- [Provided records]
+===+

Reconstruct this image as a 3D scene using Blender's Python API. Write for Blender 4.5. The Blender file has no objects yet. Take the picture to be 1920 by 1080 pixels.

+===+

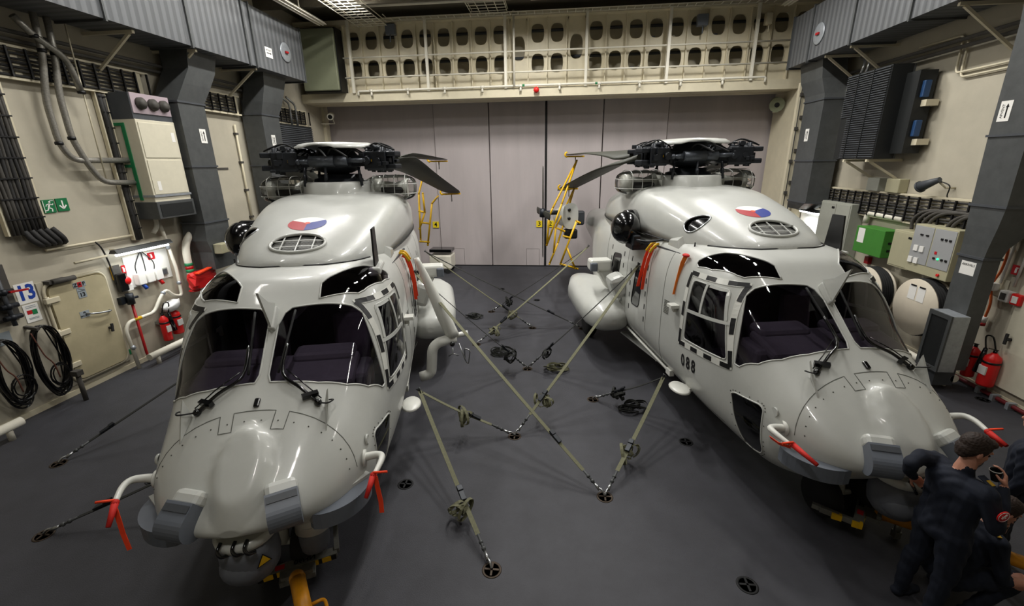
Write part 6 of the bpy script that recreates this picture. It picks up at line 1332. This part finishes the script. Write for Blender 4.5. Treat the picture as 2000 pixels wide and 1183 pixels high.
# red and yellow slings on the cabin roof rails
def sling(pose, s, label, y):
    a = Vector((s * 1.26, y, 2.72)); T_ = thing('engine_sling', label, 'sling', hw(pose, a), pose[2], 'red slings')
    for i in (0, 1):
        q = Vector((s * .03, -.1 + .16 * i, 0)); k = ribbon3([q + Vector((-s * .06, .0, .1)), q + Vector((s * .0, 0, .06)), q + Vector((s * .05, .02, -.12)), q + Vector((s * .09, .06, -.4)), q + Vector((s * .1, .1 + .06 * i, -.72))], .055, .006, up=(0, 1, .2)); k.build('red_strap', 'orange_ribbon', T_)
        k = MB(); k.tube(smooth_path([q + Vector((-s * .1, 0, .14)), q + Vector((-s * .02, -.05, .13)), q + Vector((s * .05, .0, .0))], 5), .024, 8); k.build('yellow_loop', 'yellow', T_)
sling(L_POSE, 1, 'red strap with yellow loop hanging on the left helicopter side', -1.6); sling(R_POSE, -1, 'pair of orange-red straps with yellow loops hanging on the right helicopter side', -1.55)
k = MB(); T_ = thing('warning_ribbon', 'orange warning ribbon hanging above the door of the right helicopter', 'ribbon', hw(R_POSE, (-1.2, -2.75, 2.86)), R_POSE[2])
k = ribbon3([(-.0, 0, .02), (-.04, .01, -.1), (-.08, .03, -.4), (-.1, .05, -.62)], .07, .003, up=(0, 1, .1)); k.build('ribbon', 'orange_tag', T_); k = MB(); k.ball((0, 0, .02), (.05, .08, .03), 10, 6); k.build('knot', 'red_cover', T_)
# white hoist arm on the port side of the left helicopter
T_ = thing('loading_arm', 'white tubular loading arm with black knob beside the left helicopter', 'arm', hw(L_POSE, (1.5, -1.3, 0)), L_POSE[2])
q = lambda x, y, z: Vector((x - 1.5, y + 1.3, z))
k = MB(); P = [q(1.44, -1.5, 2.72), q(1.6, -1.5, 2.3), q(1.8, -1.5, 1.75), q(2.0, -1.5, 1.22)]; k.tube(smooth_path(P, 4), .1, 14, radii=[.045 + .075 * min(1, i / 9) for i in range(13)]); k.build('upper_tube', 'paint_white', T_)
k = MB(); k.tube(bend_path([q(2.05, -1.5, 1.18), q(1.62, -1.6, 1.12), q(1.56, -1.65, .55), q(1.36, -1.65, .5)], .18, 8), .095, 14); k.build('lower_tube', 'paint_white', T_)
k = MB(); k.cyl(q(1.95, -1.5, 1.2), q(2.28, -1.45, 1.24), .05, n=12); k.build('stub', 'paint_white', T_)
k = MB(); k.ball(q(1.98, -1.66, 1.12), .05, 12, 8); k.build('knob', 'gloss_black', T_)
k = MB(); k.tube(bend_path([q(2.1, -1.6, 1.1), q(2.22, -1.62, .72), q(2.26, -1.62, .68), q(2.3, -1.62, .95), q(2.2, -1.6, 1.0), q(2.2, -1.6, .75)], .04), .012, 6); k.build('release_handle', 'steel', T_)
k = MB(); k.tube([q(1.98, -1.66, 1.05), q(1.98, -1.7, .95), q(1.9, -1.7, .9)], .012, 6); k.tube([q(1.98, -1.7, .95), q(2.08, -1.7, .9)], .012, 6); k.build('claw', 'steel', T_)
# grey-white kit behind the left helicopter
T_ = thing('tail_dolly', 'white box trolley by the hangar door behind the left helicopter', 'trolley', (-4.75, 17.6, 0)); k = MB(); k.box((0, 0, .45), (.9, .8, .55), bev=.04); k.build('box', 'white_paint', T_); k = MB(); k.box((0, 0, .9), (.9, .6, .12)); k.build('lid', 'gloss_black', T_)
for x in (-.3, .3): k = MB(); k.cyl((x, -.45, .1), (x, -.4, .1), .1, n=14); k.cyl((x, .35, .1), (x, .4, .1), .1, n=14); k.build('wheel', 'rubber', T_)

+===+

- [Do this] Reproduce each line from the records that contains the word "Blender".

- [Finished exercise]
Reconstruct this image as a 3D scene using Blender's Python API. Write for Blender 4.5. The Blender file has no objects yet. Take the picture to be 1920 by 1080 pixels.
Write part 6 of the bpy script that recreates this picture. It picks up at line 1332. This part finishes the script. Write for Blender 4.5. Treat the picture as 2000 pixels wide and 1183 pixels high.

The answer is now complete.